Never did anybody look so sad. Bitter and black, halfway down, in the darkness, in the shaft which ran from the sunlight to the depths, perhaps a tear formed; a tear fell; the waters swayed this way and that, received it, and were at rest. Never did anybody look so sad.

Who is observing this? The text offers no clues, and normally one would suppose this to be a statement by the narrator. However, as Auerbach notes, in this case it is more complicated. In his words:

'Never did anybody look so sad' is not an objective statement. In rendering the shock received by one looking at Mrs Ramsay's face, it verges upon a realm beyond reality. And in the ensuing passage the speakers no longer seem to be human beings at all but spirits between heaven and earth, nameless spirits capable of penetrating the depths of the human soul, capable too of knowing something about it, but not of attaining clarity as to what is in process there, with the result that what they report has a doubtful ring. (...) We are not dealing with objective utterances on the part of the author in respect to one of the characters. No one is certain of anything here: it is all mere supposition, glances cast by one person upon another whose enigma he cannot solve.
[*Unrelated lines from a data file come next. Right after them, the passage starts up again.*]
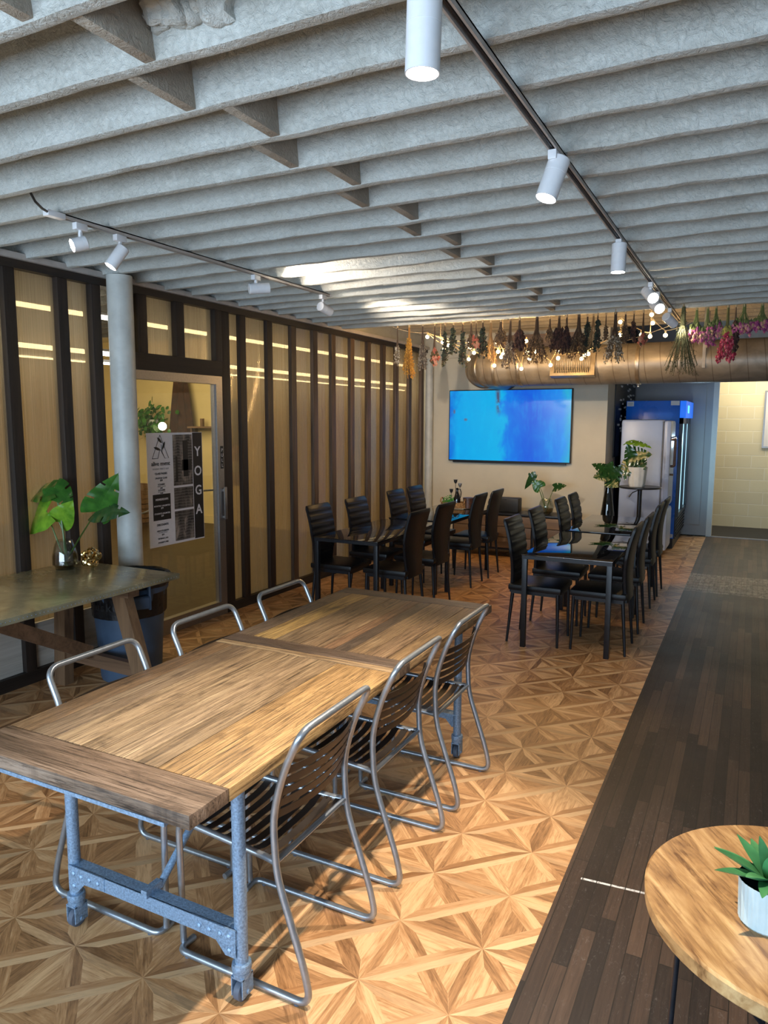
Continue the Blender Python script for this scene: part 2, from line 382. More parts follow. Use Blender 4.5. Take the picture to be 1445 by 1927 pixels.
def poly_mat(rx):
    m = Mat('ribbed_polycarbonate'); x, y, z = m.xyz(); nt = m.nt
    rib = m.noise(m.vec(0.0, y * 150.0, z * .35), 1.0, 3, .7)
    col = m.ramp(rib, [(.3, (.84, .74, .56)), (.7, (.93, .85, .69))])
    tr = m.n('ShaderNodeBsdfTransparent'); m.L(m.mix(1.0, col, (.97, .95, .92), 'MULTIPLY'), tr.inputs[0])
    tl = m.n('ShaderNodeBsdfTranslucent'); m.L(col, tl.inputs[0])
    df = m.n('ShaderNodeBsdfDiffuse'); m.L(m.mix(1.0, col, (.62, .60, .62), 'MULTIPLY'), df.inputs[0])
    gl = m.n('ShaderNodeBsdfAnisotropic'); gl.inputs['Color'].default_value = (.9, .86, .8, 1); gl.inputs['Roughness'].default_value = .30; gl.inputs['Anisotropy'].default_value = .96; tg = m.n('ShaderNodeCombineXYZ'); tg.inputs[1].default_value = 1.0; m.L(tg.outputs[0], gl.inputs['Tangent'])
    mxa = m.n('ShaderNodeMixShader'); m.L(((rib - .5) * .5 + .40).clamp(), mxa.inputs[0]); m.L(tr.outputs[0], mxa.inputs[1])
    mxb = m.n('ShaderNodeMixShader'); mxb.inputs[0].default_value = .45; m.L(tl.outputs[0], mxb.inputs[1]); m.L(df.outputs[0], mxb.inputs[2]); m.L(mxb.outputs[0], mxa.inputs[2])
    mxc = m.n('ShaderNodeMixShader'); m.L(facing(m, .17, 3.0), mxc.inputs[0]); m.L(mxa.outputs[0], mxc.inputs[1]); m.L(gl.outputs[0], mxc.inputs[2])
    out = nt.nodes['Material Output']; m.L(mxc.outputs[0], out.inputs[0]); return m.m
M['poly'] = poly_mat(0)
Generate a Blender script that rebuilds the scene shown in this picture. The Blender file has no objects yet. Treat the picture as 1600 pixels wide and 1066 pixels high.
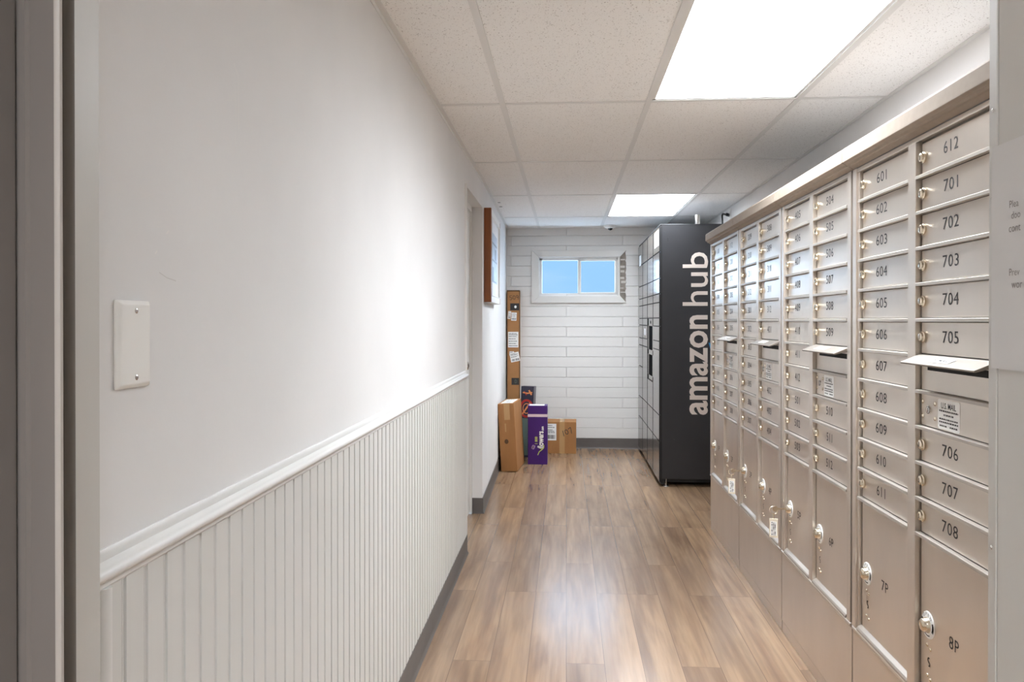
import bpy, bmesh, math, random
from mathutils import Matrix, Vector, Euler
random.seed(7)
R = math.radians
SC = bpy.context.scene
COL = SC.collection

# ------------------------------------------------------------------ camera, world, exposure
CAMZ = 1.26
F_PX, YAW, PITCH, V0 = 1234.0, 0.0688, 0.005, 507.4
cam_d = bpy.data.cameras.new('camera')
cam_d.sensor_fit = 'HORIZONTAL'; cam_d.sensor_width = 36.0
cam_d.lens = F_PX / 1600 * 36.0
cam_d.shift_y = -(533 - V0) / 1600
cam_d.clip_start = 0.02
cam = bpy.data.objects.new('camera', cam_d); COL.objects.link(cam)
cam.location = (0, 0, CAMZ)
cam.rotation_euler = Euler((math.pi/2 - PITCH, 0, YAW), 'XYZ')
SC.camera = cam
vs = SC.view_settings
vs.view_transform = 'Standard'; vs.look = 'None'; vs.gamma = 1.0; vs.exposure = 1.30
vs.use_curve_mapping = False

LIGHT_PANEL = 16.5      # ceiling troffers
VEST_FILL = 38.0         # unseen fill lamp added in the entry behind the camera
SKY = 0.53
SKYGLOW = 9.0  # added sky brightness outside the direct view, drives the reflections

w = bpy.data.worlds.new('sky'); SC.world = w; w.use_nodes = True
nt = w.node_tree; nt.nodes.clear()
o_ = nt.nodes.new('ShaderNodeOutputWorld'); bg = nt.nodes.new('ShaderNodeBackground')
tc = nt.nodes.new('ShaderNodeTexCoord'); nz = nt.nodes.new('ShaderNodeTexNoise')
mp = nt.nodes.new('ShaderNodeMapping'); mp.inputs['Scale'].default_value = (3.0, 3.0, 9.0); mp.inputs['Rotation'].default_value = (0, 0.35, 0)
cr = nt.nodes.new('ShaderNodeValToRGB')
nz.inputs['Scale'].default_value = 2.2; nz.inputs['Detail'].default_value = 6
cr.color_ramp.elements[0].position = 0.52; cr.color_ramp.elements[0].color = (0.265, 0.50, 0.79, 1)
cr.color_ramp.elements[1].position = 0.85; cr.color_ramp.elements[1].color = (0.36, 0.56, 0.80, 1)
nt.links.new(tc.outputs['Generated'], mp.inputs['Vector']); nt.links.new(mp.outputs['Vector'], nz.inputs['Vector'])
nt.links.new(nz.outputs['Fac'], cr.inputs['Fac'])
# clear blue patch ahead, added off-view cloud above and to both sides, brightening reflections
sx = nt.nodes.new('ShaderNodeSeparateXYZ'); nt.links.new(tc.outputs['Generated'], sx.inputs[0])
def mth(op, a, b=None, c=None):
    q = nt.nodes.new('ShaderNodeMath'); q.operation = op
    for k, v in enumerate((a, b, c)):
        if v is None: continue
        if isinstance(v, (int, float)): q.inputs[k].default_value = v
        else: nt.links.new(v, q.inputs[k])
    return q.outputs[0]
azi = mth('ABSOLUTE', mth('SUBTRACT', sx.outputs['X'], 0.014))
def ramp(v, lo, hi):
    q = nt.nodes.new('ShaderNodeMapRange'); q.interpolation_type = 'SMOOTHSTEP'
    q.inputs['From Min'].default_value = lo; q.inputs['From Max'].default_value = hi
    nt.links.new(v, q.inputs['Value']); return q.outputs['Result']
skyglow = mth('MAXIMUM', ramp(azi, 0.075, 0.13), ramp(sx.outputs['Z'], 0.13, 0.24))
mxs = nt.nodes.new('ShaderNodeMix'); mxs.data_type = 'RGBA'; nt.links.new(skyglow, mxs.inputs['Factor'])
nt.links.new(cr.outputs['Color'], mxs.inputs['A']); mxs.inputs['B'].default_value = (SKYGLOW*.50, SKYGLOW*.72, SKYGLOW, 1)
nt.links.new(mxs.outputs['Result'], bg.inputs['Color'])
bg.inputs['Strength'].default_value = SKY
nt.links.new(bg.outputs['Background'], o_.inputs['Surface'])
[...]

The same question can be asked of the novel's whole middle part: who is observing ten years passing? We can even make it into a Zen riddle: who is observing the house, and the kitchen table, when no one is there? Who is observing "life when we have no part in it"? Again, in a conventional novel this wouldn't be a very relevant question. But here it is precisely the fact that most of the book is presented from subjective, stream of consciousness perspectives – as if Woolf were 'locking us up' inside the characters' minds – that creates the rather vertiginous contrast with the passages which have no perspective at all. From the bright "sunlight" of the various characters' consciousness we are suddenly thrown into the dark "depths" of the empty space between them.

Woolf's husband and publisher, Leonard Woolf, called 'To the Lighthouse' a psychological poem, emphasizing its lyrical style and great psychological insight. But the style of 'To the Lighthouse' may best be explained - paradoxically - by comparing it to a film. Even though by its nature film usually looks at people from the outside, imagine for a moment a film that would look at people and the world literally through different people's eyes, in one continuous camera movement, floating from one person to the next with seamless transitions between people's subjective perspectives. Imagine, furthermore, that while shifting from one person to the next, from one mental sphere to the other, the camera would also be able to show the mental space between them. What would this look like?

We have already seen several instances where time is felt as a great darkness threatening to engulf and destroy, until "there was scarcely anything left of body or mind by which one could say 'This is he' or 'This is she.'" In another passage in 'Time Passes', Woolf explicitly links this darkness to a kind of primeval chaos:

Night after night, summer and winter, the torment of storms, the arrow-like stillness of fine weather, held their court without interference. Listening (had there been any one to listen) from the upper rooms of the empty house only gigantic chaos streaked with lightning could have been heard tumbling and tossing, as the winds and waves disported themselves like the amorphous bulks of leviathans whose brows are pierced by no light of reason, and mounted one on top of another, and lunged and plunged in the darkness or the daylight (for night and day, month and year ran shapelessly together) in idiot games, until it seemed as if the universe were battling and tumbling, in brute confusion and wanton lust aimlessly by itself.

It is our consciousness, our perceptions, thoughts and ideas, that impose order on the world – a subjective order to be sure, but in Woolf's view that may be pleonastic. When we are not there to observe and – literally – make sense of the world, everything is left to decay and disintegration into chaos. There is no kitchen table when we're not there, because we make it into a kitchen table. Without us, there is only a "confounded" object, a plaything of "amorphous leviathans". Mrs Ramsay, the brightest consciousness of all the characters, knows this intuitively, and is terrified of it, which is why she gathers all her loved ones around her. Ironically, Mr Ramsay, the scholar and philosopher, doesn't seem to know it: he looks for objective truth (which is really a contradiction in terms) in a vain attempt to transcend his own subjective experience.

Thus 'To the Lighthouse' shows reality to be nothing but a shifting constellation of subjective experiences, of people alone with their thoughts, guarding themselves against the vast emptiness and chaos that surrounds them. The disintegration into chaos of "life when we have no part in it" is shown most clearly in the ten year span when the house stands empty. But it is also visible in those problematic passages like the paragraph of "Never did anybody look so sad." They convey the empty space between people into which all human experience is threatened to disappear like a tear into water. Consequently, all the trivial thoughts and perceptions that make up our consciousness can be seen as attempts to ward off that chaos. More than just trying to realistically describe human consciousness, Woolf shows human beings in an existential nakedness: our trivial, subjective experience is all we have, as temporary strongholds of order in the frightening chaos of the universe.

Finally, to add one more perspective, there is the character of Lily Briscoe, the independent, artistic woman, who is perhaps closest to Woolf herself. In several places she describes the artist's struggle to secure her unique personal perspective against the darkness that surrounds her. Here we see the same theme in heightened form: the artist striking out from her stronghold, defying the chaos to bring a new piece of order into the world. Note, too, that she likens her struggle to a passage down a dark corridor.

It was in that moment's flight between the picture [in her mind] and her canvas that the demons set on her who often brought her to the verge of tears and made this passage from conception to work as dreadful as any down a dark passage for a child. Such she often felt herself - struggling against terrific odds to maintain her courage, to say: 'But this is what I see; this is what I see', and so to clasp some miserable remnant of her vision to her breast, which a thousand forces did their best to pluck away from her.